Spain's Yields Fall to Four-Month Low After Nation Sells Debt

  • Bonds rise as sales cement post-Catalonia vote recovery
  • Nation completes first bond auction since Sept. 27 elections

Spanish bonds rose, pushing the 10-year yield to the lowest in four months, after the government’s sale of debt benefited from a resurgent appetite for riskier assets in Europe’s financial markets.

The extra yield, or spread, that investors get for holding Spanish 10-year bonds instead of equivalent German debt narrowed to the least in more than a week. Spain sold securities due between 2018 and 2025, its first offering since regional elections at the weekend saw Catalonia’s separatists fall short of securing 50 percent of the vote.

The rally in Spain’s existing debt, and the response to the auction, suggest the country has moved on from the potential economic and political instability posed by the push for independence by Catalonia’s separatists. French 10-year bonds rose for a fourth day after an offering of the securities attracted the most demand since April.

“The auctions were quite encouraging” in both France and Spain, while the latter “further soothed the concerns regarding the political side,” said Michael Leister, a senior rates strategist at Commerzbank AG in Frankfurt.

As speculation builds that the European Central Bank will expand quantitative easing, “the periphery will outperform the core,” he said.

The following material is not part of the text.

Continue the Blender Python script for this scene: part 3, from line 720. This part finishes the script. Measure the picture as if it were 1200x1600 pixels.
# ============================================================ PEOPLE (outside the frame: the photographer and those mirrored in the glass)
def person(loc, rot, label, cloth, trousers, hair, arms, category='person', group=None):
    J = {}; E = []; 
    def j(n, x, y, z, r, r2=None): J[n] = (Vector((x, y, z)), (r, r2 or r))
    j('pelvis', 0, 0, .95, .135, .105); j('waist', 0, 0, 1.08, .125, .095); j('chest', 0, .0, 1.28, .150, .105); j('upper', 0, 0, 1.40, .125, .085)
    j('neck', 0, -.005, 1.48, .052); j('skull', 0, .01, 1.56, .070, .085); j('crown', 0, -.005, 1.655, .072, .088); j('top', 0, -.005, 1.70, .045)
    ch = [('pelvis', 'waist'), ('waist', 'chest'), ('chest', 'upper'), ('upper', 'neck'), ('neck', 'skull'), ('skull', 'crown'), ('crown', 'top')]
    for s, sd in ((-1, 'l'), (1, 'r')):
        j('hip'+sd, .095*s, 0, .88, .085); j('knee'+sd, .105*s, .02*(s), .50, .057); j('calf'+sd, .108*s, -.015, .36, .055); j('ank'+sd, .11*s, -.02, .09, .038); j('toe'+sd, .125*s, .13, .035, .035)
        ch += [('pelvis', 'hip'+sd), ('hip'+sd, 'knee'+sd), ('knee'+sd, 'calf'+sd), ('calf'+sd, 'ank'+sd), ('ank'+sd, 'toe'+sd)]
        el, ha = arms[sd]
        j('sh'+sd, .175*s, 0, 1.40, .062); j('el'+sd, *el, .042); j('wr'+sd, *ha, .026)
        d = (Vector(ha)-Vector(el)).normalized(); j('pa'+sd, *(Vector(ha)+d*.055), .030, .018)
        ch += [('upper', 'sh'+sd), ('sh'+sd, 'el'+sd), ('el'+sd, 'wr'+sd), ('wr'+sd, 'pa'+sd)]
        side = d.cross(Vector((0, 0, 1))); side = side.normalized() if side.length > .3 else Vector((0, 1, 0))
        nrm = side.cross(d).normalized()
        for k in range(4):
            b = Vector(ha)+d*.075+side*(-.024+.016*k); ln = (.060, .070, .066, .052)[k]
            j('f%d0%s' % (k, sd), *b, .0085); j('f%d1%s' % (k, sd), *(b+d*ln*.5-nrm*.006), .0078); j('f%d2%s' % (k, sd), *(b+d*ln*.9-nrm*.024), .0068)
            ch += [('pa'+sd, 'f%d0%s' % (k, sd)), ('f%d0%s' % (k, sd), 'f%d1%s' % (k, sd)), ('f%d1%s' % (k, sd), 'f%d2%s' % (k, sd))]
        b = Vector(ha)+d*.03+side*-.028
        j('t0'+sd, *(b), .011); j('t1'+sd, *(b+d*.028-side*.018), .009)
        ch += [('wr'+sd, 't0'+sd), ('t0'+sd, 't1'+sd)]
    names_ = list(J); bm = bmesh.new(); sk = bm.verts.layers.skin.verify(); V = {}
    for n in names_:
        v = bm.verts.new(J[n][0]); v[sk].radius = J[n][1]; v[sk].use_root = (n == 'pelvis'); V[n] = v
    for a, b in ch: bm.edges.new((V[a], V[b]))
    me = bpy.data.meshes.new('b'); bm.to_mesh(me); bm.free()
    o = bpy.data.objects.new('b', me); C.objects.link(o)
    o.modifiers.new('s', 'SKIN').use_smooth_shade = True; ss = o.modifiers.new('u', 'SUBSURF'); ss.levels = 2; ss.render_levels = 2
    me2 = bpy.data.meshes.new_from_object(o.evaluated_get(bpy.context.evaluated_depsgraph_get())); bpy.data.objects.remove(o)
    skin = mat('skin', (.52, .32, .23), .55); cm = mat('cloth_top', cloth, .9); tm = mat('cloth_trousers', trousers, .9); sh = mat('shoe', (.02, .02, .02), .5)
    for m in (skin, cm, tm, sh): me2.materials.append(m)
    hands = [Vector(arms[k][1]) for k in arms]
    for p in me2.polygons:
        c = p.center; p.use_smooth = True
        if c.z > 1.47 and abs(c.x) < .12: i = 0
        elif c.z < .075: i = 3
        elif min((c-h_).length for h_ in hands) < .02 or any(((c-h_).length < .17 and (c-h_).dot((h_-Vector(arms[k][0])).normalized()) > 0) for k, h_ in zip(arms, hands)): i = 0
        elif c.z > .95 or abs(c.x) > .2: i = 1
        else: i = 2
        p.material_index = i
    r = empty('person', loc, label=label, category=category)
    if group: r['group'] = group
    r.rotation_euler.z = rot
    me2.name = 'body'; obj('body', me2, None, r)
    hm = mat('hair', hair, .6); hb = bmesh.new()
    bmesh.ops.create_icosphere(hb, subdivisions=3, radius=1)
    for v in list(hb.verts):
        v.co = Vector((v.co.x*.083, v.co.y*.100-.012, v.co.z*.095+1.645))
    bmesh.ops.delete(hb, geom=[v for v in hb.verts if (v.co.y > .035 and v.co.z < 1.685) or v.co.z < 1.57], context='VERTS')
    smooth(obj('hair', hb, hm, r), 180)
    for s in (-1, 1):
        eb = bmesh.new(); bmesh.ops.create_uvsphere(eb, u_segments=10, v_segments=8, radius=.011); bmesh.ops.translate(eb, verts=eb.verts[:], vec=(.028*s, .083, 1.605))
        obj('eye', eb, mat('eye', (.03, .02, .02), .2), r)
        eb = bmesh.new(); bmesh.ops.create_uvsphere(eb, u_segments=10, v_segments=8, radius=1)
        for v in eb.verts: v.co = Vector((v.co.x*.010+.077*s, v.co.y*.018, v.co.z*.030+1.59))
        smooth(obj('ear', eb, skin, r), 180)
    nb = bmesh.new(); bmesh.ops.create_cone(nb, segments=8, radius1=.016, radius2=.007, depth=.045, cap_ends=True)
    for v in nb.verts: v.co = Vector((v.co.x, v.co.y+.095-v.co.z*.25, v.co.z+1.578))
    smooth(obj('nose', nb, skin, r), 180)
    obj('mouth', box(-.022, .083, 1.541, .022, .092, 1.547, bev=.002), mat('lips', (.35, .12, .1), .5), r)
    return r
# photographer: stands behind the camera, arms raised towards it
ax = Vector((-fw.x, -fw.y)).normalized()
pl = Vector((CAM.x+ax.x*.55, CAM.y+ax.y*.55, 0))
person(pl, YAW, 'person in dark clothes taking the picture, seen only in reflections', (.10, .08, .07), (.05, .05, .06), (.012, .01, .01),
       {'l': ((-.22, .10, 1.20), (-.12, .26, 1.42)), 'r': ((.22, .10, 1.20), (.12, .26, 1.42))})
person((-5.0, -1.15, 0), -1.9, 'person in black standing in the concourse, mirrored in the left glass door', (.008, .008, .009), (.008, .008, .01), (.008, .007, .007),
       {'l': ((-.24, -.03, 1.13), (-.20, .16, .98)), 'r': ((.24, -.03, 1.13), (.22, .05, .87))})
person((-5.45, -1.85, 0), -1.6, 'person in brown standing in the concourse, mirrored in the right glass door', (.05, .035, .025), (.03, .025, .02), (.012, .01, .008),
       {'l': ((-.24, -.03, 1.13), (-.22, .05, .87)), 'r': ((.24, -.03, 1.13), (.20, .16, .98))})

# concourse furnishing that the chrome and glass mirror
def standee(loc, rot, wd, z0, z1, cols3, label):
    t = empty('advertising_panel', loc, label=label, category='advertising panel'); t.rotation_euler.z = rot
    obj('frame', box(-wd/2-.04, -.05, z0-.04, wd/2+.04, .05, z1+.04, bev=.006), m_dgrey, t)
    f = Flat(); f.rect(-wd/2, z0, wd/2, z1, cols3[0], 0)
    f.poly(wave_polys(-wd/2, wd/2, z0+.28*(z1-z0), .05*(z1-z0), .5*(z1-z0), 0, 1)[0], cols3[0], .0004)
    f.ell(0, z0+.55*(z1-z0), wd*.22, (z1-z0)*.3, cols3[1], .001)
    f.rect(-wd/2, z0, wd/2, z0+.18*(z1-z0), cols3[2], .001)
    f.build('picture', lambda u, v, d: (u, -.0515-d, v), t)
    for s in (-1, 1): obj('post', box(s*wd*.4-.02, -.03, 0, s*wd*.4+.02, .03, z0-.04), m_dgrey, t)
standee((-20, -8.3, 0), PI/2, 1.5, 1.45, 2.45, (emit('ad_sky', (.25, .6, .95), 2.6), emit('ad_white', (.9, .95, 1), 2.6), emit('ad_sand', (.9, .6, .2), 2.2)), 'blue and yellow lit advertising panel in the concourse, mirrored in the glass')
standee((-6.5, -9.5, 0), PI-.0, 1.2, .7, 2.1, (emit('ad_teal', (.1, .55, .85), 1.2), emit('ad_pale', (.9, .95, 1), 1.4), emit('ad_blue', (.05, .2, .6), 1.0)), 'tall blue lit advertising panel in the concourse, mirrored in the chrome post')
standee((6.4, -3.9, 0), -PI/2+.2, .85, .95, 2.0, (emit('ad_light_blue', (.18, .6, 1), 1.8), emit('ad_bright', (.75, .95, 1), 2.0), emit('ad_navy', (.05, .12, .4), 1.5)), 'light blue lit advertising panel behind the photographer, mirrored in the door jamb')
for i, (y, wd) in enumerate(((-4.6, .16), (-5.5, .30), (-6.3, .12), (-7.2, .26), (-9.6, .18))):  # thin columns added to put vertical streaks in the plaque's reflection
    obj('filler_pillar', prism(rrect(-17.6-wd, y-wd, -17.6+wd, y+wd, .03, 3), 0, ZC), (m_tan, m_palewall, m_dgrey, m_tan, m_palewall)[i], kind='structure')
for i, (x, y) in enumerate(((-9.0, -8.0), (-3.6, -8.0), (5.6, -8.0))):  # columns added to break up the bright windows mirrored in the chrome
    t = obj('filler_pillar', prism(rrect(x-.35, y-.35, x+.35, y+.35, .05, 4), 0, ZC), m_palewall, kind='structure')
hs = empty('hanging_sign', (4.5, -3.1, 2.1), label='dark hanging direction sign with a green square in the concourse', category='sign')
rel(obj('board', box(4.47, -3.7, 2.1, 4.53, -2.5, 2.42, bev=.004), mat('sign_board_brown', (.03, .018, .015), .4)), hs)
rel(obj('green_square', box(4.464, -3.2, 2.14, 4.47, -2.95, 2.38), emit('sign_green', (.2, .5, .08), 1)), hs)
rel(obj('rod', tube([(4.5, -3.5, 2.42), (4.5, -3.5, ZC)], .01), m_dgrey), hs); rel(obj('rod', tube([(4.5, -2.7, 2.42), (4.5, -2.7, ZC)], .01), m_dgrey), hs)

Spain’s 10-year bond yield fell seven basis points, or 0.07 percentage point, to 1.83 percent as of 4:04 p.m. London time, the lowest since May 29. The 2.15 percent security due October 2025 rose 0.595, or 5.95 euros per 1,000-euro ($1,116) face amount, to 102.94. Benchmark German bund yields dropped four basis points to 0.55 percent.

Spread Narrows

That reduced the spread between the securities to 128 basis points, the lowest since Sept. 21 and down from 139 at the end of last week.

The appetite for Spanish bonds marks a turnaround for the securities, which trailed behind their Italian counterparts before Catalan President Artur Mas, who favors breaking away from Spain, fell short in a race that he said was effectively a referendum on independence.

Spain’s 10-year securities yielded 14 basis points more than similar-maturity Italian debt on Thursday, down from 24 basis points on Sept. 25. As recently as July 16, Spain’s yield was lower than Italy’s.